Hoop Central on X shared Victor Wembanyama’s blunt reaction after the San Antonio Spurs dropped Game 1 to the New York Knicks, with the young star refusing to soften his own review.

“I’m gonna figure it out. I was bad tonight. It’s not more complicated than that,” Wembanyama said.

Wembanyama finished with 26 points, 12 rebounds, and 3 blocks, but his 6-for-21 shooting and six turnovers made the night feel much rougher than those headline numbers suggest.

The Knicks forced him into uncomfortable possessions, and his late-game rhythm never fully arrived. A missed deep three and a costly turnover in the final minute became part of a closing stretch San Antonio could not survive.

Victor Wembanyama leaves San Antonio Spurs chasing New York Knicks response

New York won Game 1 105-95, taking a 1-0 lead in the NBA Finals after closing the game with more control. Jalen Brunson led the Knicks with 30 points, while Karl-Anthony Towns helped stretch the floor and pull Wembanyama into difficult defensive decisions.

The Spurs had a 14-point third-quarter lead, so the loss carried more frustration than a simple bad shooting night.
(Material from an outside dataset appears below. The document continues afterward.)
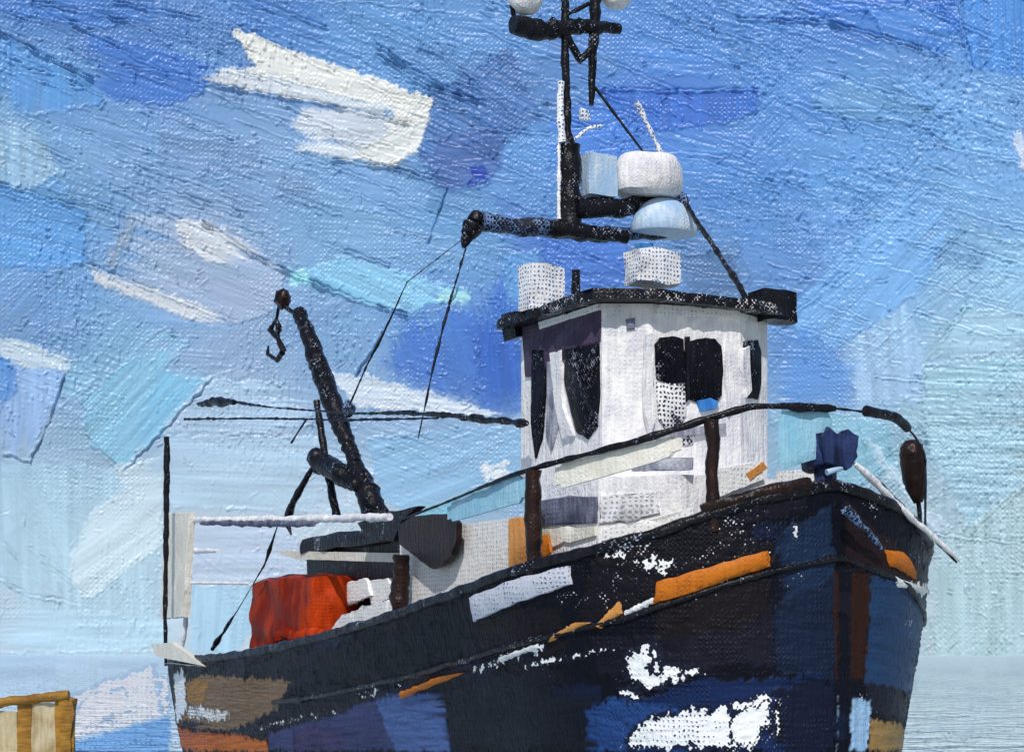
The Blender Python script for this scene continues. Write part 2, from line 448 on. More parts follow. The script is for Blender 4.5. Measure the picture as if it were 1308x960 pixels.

San Antonio had enough control to win the opener, but the Knicks finished with better shot-making and cleaner late possessions.

Wembanyama’s assessment matters because the Spurs cannot afford a long adjustment period. His size, defense, and scoring gravity are central to everything they do, and Game 2 now becomes the first test of how quickly he can solve what New York showed him.

The brutal quote will travel because it sounded harsh. For the Spurs, the more important part is whether Wembanyama turns that honesty into a sharper Finals answer.